** PROBLEM STATEMENT **
Transcribe the lines from the start of the data below through the line with "R = math.radians", word for word and nothing more.

** INFORMATION SHOWN **
+ + + + +

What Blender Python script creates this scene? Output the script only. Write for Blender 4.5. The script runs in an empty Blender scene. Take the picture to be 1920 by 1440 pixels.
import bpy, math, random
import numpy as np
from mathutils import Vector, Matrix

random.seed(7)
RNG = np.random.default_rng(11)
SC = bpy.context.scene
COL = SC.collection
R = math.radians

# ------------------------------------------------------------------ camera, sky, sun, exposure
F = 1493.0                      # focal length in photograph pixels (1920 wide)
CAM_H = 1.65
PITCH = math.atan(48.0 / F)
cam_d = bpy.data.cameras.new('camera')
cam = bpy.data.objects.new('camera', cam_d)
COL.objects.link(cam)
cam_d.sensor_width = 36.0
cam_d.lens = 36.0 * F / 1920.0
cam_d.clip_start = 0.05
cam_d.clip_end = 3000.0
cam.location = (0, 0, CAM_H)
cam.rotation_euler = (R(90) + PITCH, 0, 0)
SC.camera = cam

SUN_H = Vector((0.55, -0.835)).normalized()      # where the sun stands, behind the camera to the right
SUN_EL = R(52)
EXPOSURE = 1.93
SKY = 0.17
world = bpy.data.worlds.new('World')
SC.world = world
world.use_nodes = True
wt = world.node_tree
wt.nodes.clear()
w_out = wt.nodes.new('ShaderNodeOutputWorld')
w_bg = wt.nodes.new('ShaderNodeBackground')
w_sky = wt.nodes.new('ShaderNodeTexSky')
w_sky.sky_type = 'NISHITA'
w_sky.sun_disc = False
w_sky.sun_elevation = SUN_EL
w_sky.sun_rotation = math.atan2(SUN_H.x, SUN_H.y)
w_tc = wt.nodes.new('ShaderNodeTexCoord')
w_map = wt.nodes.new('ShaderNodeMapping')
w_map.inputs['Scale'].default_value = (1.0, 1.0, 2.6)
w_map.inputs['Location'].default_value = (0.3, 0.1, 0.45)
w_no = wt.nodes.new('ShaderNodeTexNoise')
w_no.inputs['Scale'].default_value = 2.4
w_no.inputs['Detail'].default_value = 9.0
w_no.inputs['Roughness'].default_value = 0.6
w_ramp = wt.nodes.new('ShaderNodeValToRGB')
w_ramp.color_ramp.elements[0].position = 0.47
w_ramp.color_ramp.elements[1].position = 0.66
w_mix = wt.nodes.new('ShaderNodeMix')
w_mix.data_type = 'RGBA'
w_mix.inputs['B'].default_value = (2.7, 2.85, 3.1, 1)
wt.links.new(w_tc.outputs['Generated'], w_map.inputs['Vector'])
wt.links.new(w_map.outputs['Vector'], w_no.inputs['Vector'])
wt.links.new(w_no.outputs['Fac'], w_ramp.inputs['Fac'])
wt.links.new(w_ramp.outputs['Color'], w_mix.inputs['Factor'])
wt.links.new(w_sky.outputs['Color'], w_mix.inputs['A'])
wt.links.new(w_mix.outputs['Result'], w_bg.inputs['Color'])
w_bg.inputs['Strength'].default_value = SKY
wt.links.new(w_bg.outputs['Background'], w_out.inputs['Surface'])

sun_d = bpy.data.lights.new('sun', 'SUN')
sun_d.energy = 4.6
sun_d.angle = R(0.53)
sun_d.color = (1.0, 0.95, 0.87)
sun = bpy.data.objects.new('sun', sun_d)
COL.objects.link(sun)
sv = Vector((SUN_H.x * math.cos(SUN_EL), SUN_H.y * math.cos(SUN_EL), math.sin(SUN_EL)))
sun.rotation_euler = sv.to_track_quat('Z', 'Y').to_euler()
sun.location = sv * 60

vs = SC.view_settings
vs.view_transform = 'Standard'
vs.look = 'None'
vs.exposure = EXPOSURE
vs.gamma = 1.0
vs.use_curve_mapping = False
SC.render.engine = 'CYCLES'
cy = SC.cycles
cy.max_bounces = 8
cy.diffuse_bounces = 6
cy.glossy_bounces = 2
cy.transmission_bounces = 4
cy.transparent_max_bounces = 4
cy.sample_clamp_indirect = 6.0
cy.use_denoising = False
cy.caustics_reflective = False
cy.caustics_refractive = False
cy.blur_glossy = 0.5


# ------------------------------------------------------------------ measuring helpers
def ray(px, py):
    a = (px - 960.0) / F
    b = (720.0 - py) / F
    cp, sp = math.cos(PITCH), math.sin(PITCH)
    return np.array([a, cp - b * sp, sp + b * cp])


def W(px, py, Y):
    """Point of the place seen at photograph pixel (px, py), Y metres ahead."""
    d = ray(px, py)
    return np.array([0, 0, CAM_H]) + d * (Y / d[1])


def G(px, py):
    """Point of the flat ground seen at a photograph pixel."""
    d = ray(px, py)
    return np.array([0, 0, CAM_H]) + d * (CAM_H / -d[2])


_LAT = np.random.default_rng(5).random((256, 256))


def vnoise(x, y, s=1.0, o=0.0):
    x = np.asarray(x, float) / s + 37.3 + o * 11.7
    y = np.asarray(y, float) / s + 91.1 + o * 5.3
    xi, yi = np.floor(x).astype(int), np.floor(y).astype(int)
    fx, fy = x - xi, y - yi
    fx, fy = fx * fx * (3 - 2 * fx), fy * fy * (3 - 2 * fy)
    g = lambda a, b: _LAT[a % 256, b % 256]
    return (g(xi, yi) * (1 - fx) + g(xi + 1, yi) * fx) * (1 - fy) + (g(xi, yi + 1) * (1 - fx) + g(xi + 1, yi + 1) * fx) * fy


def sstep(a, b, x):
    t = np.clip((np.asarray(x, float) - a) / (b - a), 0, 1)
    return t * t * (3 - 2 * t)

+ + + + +

** RESULT OF THE TASK **
What Blender Python script creates this scene? Output the script only. Write for Blender 4.5. The script runs in an empty Blender scene. Take the picture to be 1920 by 1440 pixels.
import bpy, math, random
import numpy as np
from mathutils import Vector, Matrix

random.seed(7)
RNG = np.random.default_rng(11)
SC = bpy.context.scene
COL = SC.collection
R = math.radians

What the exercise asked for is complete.